Indian American scientist Subhask Kak claims to have solved one of the most enduring puzzles of modern physics.

india Updated: Feb 18, 2007 13:35 IST

An Indian American professor of electrical and computer engineering at Louisiana State University has claimed to have solved Einstein's twin paradox, known as one of the most enduring puzzles of modern-day physics.

First suggested by Albert Einstein more than 100 years ago, the paradox deals with the effects of time in the context of travel at near the speed of light.

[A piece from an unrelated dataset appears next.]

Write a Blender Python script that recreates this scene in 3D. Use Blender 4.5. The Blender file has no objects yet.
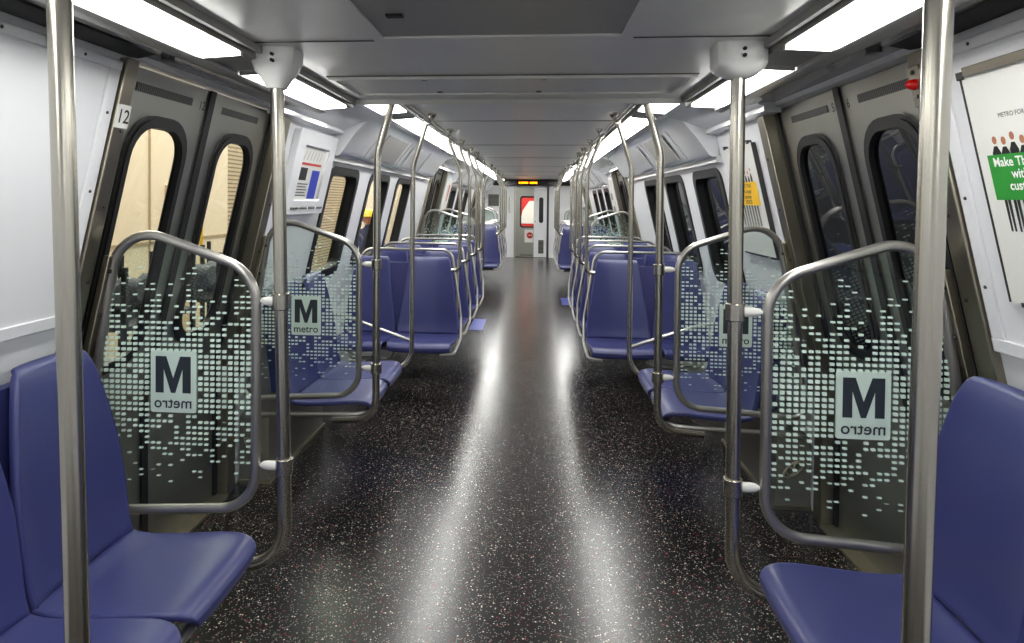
import bpy, bmesh, math, random
from mathutils import Vector, Matrix
random.seed(7)
PI = math.pi
col = bpy.context.scene.collection

# ------------------------------------------------------------------ materials
def lin(c):
    return tuple(((v/255)/12.92 if v/255 <= .04045 else ((v/255+.055)/1.055)**2.4) for v in c) + (1,)
def mat(name, rgb, rough=.5, metal=0., spec=.5, coat=0., noise=0., nscale=40., bump=0., stretch=None):
    m = bpy.data.materials.new(name); m.use_nodes = True
    nt = m.node_tree; b = nt.nodes['Principled BSDF']
    b.inputs['Base Color'].default_value = lin(rgb)
    b.inputs['Roughness'].default_value = rough; b.inputs['Metallic'].default_value = metal
    b.inputs['Specular IOR Level'].default_value = spec
    if coat: b.inputs['Coat Weight'].default_value = coat; b.inputs['Coat Roughness'].default_value = .12
    if noise or bump:
        tc = nt.nodes.new('ShaderNodeTexCoord'); mp = nt.nodes.new('ShaderNodeMapping')
        nt.links.new(tc.outputs['Object'], mp.inputs[0])
        if stretch: mp.inputs['Scale'].default_value = stretch
        n = nt.nodes.new('ShaderNodeTexNoise'); n.inputs['Scale'].default_value = nscale; n.inputs['Detail'].default_value = 4
        nt.links.new(mp.outputs[0], n.inputs['Vector'])
        if noise:
            mr = nt.nodes.new('ShaderNodeMapRange')
            mr.inputs['To Min'].default_value = max(.02, rough-noise); mr.inputs['To Max'].default_value = rough+noise
            nt.links.new(n.outputs['Fac'], mr.inputs['Value']); nt.links.new(mr.outputs[0], b.inputs['Roughness'])
        if bump:
            bp_ = nt.nodes.new('ShaderNodeBump'); bp_.inputs['Strength'].default_value = bump; bp_.inputs['Distance'].default_value = .002
            nt.links.new(n.outputs['Fac'], bp_.inputs['Height']); nt.links.new(bp_.outputs[0], b.inputs['Normal'])
    return m
def emis(name, rgb, s):
    m = bpy.data.materials.new(name); m.use_nodes = True; nt = m.node_tree
    nt.nodes.remove(nt.nodes['Principled BSDF'])
    e = nt.nodes.new('ShaderNodeEmission'); e.inputs[0].default_value = lin(rgb); e.inputs[1].default_value = s
    nt.links.new(e.outputs[0], nt.nodes['Material Output'].inputs[0]); return m
def glass(name, tint=(.93, .96, .95), ior=1.5, rough=.0):
    m = bpy.data.materials.new(name); m.use_nodes = True; nt = m.node_tree
    nt.nodes.remove(nt.nodes['Principled BSDF'])
    t = nt.nodes.new('ShaderNodeBsdfTransparent'); t.inputs[0].default_value = tint + (1,)
    g = nt.nodes.new('ShaderNodeBsdfGlossy'); g.inputs['Roughness'].default_value = rough
    fr = nt.nodes.new('ShaderNodeFresnel'); fr.inputs[0].default_value = ior
    mx = nt.nodes.new('ShaderNodeMixShader')
    ge = nt.nodes.new('ShaderNodeNewGeometry'); sb = nt.nodes.new('ShaderNodeMath'); sb.operation = 'SUBTRACT'; sb.inputs[0].default_value = 1
    nt.links.new(ge.outputs['Backfacing'], sb.inputs[1]); mu = nt.nodes.new('ShaderNodeMath'); mu.operation = 'MULTIPLY'
    nt.links.new(fr.outputs[0], mu.inputs[0]); nt.links.new(sb.outputs[0], mu.inputs[1])
    nt.links.new(mu.outputs[0], mx.inputs[0]); nt.links.new(t.outputs[0], mx.inputs[1]); nt.links.new(g.outputs[0], mx.inputs[2])
    nt.links.new(mx.outputs[0], nt.nodes['Material Output'].inputs[0]); return m, nt, mx

STEEL = mat('brushed_steel', (182, 178, 168), .26, 1.)
STEELD = mat('door_steel', (172, 172, 164), .36, 1., noise=.06, nscale=25, stretch=(1, 1, .04))
POST = mat('post_steel', (150, 144, 130), .34, 1., noise=.05, nscale=25, stretch=(1, 1, .05))
TUBE = mat('satin_tube', (170, 168, 164), .32, .9)
WHITE = mat('white_panel', (226, 227, 231), .3)
WHITE2 = mat('white_gloss', (206, 208, 212), .10, 0, .6, coat=.5, bump=.3, nscale=7)
GREYP = mat('grey_ceiling', (200, 199, 196), .3, .1)
GREYS = mat('grey_soffit', (176, 175, 172), .2, .3)
MIRR = mat('mirror_strip', (200, 200, 200), .05, 1.)
HATCH = mat('hatch_grey', (136, 135, 130), .4, .1)
BLACK = mat('black_rubber', (14, 14, 15), .45)
DARK = mat('dark_gap', (8, 8, 9), .7)
SEAT = mat('seat_blue', (53, 57, 108), .36, 0, .5, noise=.05, nscale=60, bump=.06)
SEATD = mat('seat_blue_filler', (48, 50, 104), .5)
DKMET = mat('dark_metal', (70, 70, 70), .4, .7)
BOXG = mat('equipment_grey', (118, 115, 108), .45, .3)
MOUNT = mat('mount_white', (215, 215, 212), .25)
LOGO = mat('logo_mint', (196, 214, 205), .4)
LOGOD = mat('logo_dark', (38, 46, 54), .5)
PAPER = mat('paper', (226, 226, 222), .35, coat=.4)
GREEN = mat('green_ink', (38, 142, 48), .5)
YELL = mat('yellow_ink', (240, 190, 30), .5)
BLUEI = mat('blue_ink', (44, 62, 178), .5)
REDI = mat('red_ink', (190, 40, 36), .5)
INK = mat('black_ink', (22, 22, 24), .5)
SKIN = mat('skin', (176, 112, 82), .55)
WTXT = mat('white_ink', (240, 240, 240), .5)
PLATE = mat('threshold_plate', (178, 170, 148), .3, .9, bump=.5, nscale=260)
PATCH = mat('blue_patch', (84, 94, 176), .3)
EMB = emis('light_diffuser', (255, 255, 250), 22)
AMB = emis('amber_led', (255, 150, 10), 5)
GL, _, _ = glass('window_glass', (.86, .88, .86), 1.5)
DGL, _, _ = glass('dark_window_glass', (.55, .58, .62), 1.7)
BLUESPARE = SEAT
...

Einstein originally used the example of two clocks - one motionless, one in transit. The paradox has been described using the analogy of twins: If one twin is placed on a spacecraft travelling near the speed of light while the other twin remains earthbound, the unmoved twin would have aged dramatically compared with his interstellar sibling.

"I solved the paradox by incorporating a new principle within the relativity framework that defines motion not in relation to individual objects, such as the two twins with respect to each other, but in relation to distant stars," said the scientist Subhask Kak.

In his work, he uses probabilistic relationships to assume that general properties of the universe do not vary by location. His formula completes attempts by others, as well as Einstein himself.

Professor Kak, who hails from Jammu and Kashmir, is currently Delaune Distinguished Professor of Electrical Engineering and Professor in the Asian Studies and Cognitive Science Programs at LSU, Baton Rouge.

Kak said the implications of his resolution will be widespread, generally enhancing the scientific community`s comprehension of relativity and possibly impacting quantum communications.